Not long ago, Gartner analysts coined a new term for the data and analytics industry—the Enterprise Data Hub (EDH)—to refer to the smaller scope of purposeful and governed data activity companies were utilizing to support agility. (More recently, the term EDH has been retranslated to Intelligent Data Hub, or IDH). As some data technology vendors began incorporating “Data Hub” in their product naming, companies looked for consistent definitions of both what a data hub is, and how to architect with them. Today, as we reflect on the challenges we’ve seen at our clients while adopting the IDH into their modern data architecture, two questions have bubbled to the surface: why is there so much confusion around this concept, and what is it that customers really care about? Or, perhaps more astutely: how did we get here? And where is the true value that is driving the adoption of the IDH?
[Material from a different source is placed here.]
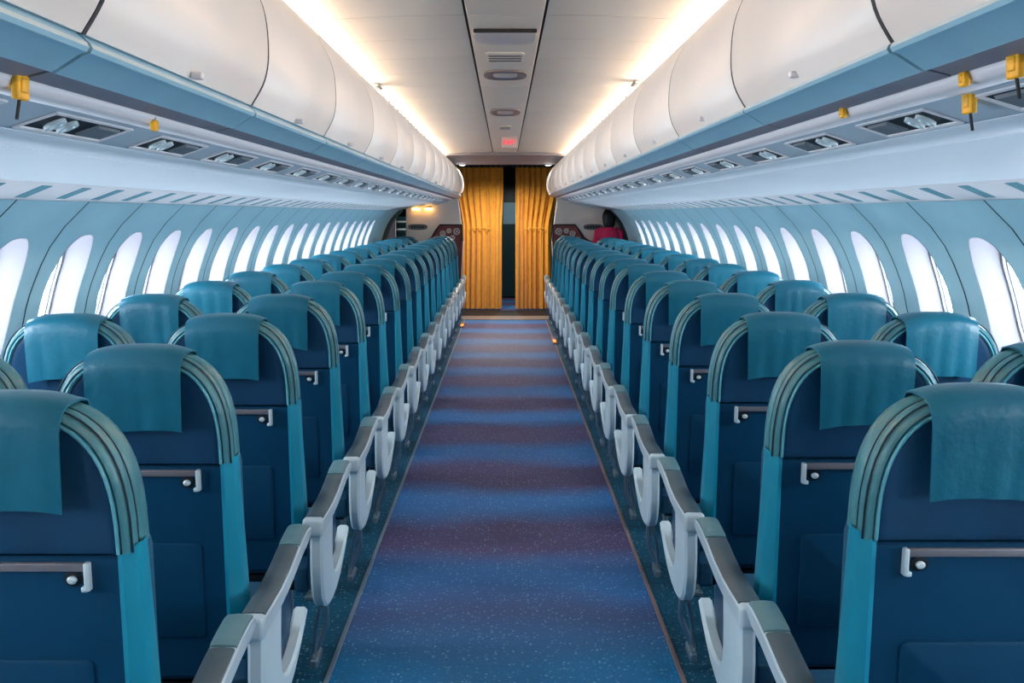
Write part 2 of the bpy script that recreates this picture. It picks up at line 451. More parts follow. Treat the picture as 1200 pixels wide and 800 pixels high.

The answers begin with a quick recap of the evolution of Master Data Management. Through its well-documented definition and purpose, Master Data Management fixated on mastering sets of business data based on programmed (hard-coded) rules to enforce predefined rules and synchronize (bi-directional) operational systems on one set of “golden rules”. For data management and governance programs, this was a much-needed directive. However, many companies were unsuccessful at rolling out Master Data Management projects due to their complexity and cost, along with the risky, ambitious nature of achieving the goal of having a single, agreed-upon set of data semantics shared across the enterprise. Simultaneously, data analytics needed mastered data and lineage to create a data hub with quality data attributions to provide insights. Thus, analytics-driven organizations began to move away from operational system integrations to smaller, localized data hubs with agreed-upon semantics for analytics and applications. This isn’t to say that Master Data Management is no longer needed, just to illustrate how companies realized they needed to be more enabled, more agile, and able to move more quickly.
Business data enablement, agility, and speed are the three biggest factors influencing data and analytics. Our data and analytics—and the systems we use to architect and manage it—need to be evolutionary. They need to start small, continue to grow and refine, and look toward the future.
Here we see the true value of IDH: We don’t always need an enterprise-grade boil-the-ocean style of hard-coded, master rules and governance. There is a lot of value from all the other parts of data if we could master them based on a specific application or set of semantics. While the first EDH were born out of the need to integrate data to a certain set of semantics to support specific business analytics, analysts are now driven to achieve this same need independently, and with all data hubs throughout the company. Data management professionals can agree on more localized semantics, put it on a dataset, and make hubs available—and they can do this quickly, accurately, and in ways that instantly add value without worrying too much whether this hub will continue to grow and expand into enterprise acceptance.
The future of data management, we believe, will be largely influenced by—and will rely upon—scalable, agile, distributed architectures that benefit from business involvement. This is where the Intelligent Data Hub proves its value, not only in agile analytics but in agile data management. We are currently testing this hypothesis, and we look forward to sharing the results with you in a future Insight Paper.